Exactly. Plus, the Statute of Frauds requires certain transactions to be documented in a signed "writing." But what is a "writing" under the law? Does this mean hard copy? Will the courts really enforce the Statute of Frauds strictly enough to avoid liability under electronic contracts as the Internet proliferates? Now that handwriting software and peripherals are an alternative to keyboard input, the signature requirement of the Statute of Frauds may no longer be an issue.
And what about the three-day right of rescission afforded consumers in certain transactions in California? For example, home solicitation contracts may be rescinded within three days of formation of the contract. These agreements are the result of solicitations by vendors at the consumer's home. The consumer must be provided with a hard-copy form that simply requires his or her signature and mailing within the three day period to void the contract. This "change of mind" provision may or may not apply to solicitations on the Internet if received on a PC at home. But perhaps they should. Likewise, seminar sales solicitations also allow a three-day right of rescission under different provisions of the California Civil Code.
And what about the Mailbox Rule? If contracts are accepted upon dispatch, does the sending of email cut off the right of an offeror to withdraw his or her offer notwithstanding the fact that the emailed acceptance has not yet been received? And what if the offeror sends his or her withdrawal of the offer before the acceptance is emailed, but the withdrawal is not received until after dispatch of the acceptance? Issues such as these must be addressed within the context of a technology that causes email delivery to be unpredictable and delivery records to be easily manipulated. The solution to these issues may be dealt with on a case-by-case basis as the specific fact patterns surface in the courts. However, a more efficient approach would be legislative committee research and formulation of a set of commercial statutes that will accommodate virtual contracts before litigation proliferates. Legislatures need not be visionaries to anticipate and resolve the inadequacy of present-day commercial law. The "Internet Commercial Code" would facilitate the free flow of commerce in the new medium and avoid the unnecessary burden of what is now foreseeable litigation. Indeed, an organization called the National Conference of Commissioners of Uniform State Laws is already working on a revised Uniform Commercial Code that will accommodate the new legal issues created by virtual contracts.
=Smidge=
Is it just my observation, or is eldavojohn an idiot?
The elements of a contract are mutual assent (offer, acceptance and meeting of the minds) consideration and absence of defects (such as lack of capacity or fraud). A signature is only one way of showing acceptance. Actions can also show acceptance. When you press "I accept" or something similar on an econtract, you accepted (though if someone who was not you accepted for you you could use a fraud defense assuming you can prove it was more likely than not someone else acted without your consent).
The medium through which a contract is formed does not matter. EULAS and TOS stand regardless of the electronic format. Having an avatar act as an online electronic agent for your RL self is still binding, assuming you are in control of the avatar. It is unclear what happens if you get hacked.
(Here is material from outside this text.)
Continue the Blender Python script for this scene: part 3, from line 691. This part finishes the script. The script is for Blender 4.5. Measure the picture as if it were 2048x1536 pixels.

Personally, I disagree with the trend to try to make one liable for all misuses of ones accounts, and i think if the defendant can show fraud and unauthorized use, the contract should not stand.
If avatars work in a virtual economy tied to real money, the contracts formed through avatar interaction are valid, whether you have a paper contract and real signature or not. However, given the logic of protecting yourself from a fraud defense of some sort, I can understand refusing to do business where significant amounts of money are involved unless you get confirmation of the other parties real identity. The contract can only be pure RP if no lindens are exchanged, because lindens are tied to real money. Think about the legal problems of gambling with lindens. It was arguably RP but if people won something that turned into money, various legal issues are triggered.
Not legal advice, just a few definitions and general conversation. IAMYL.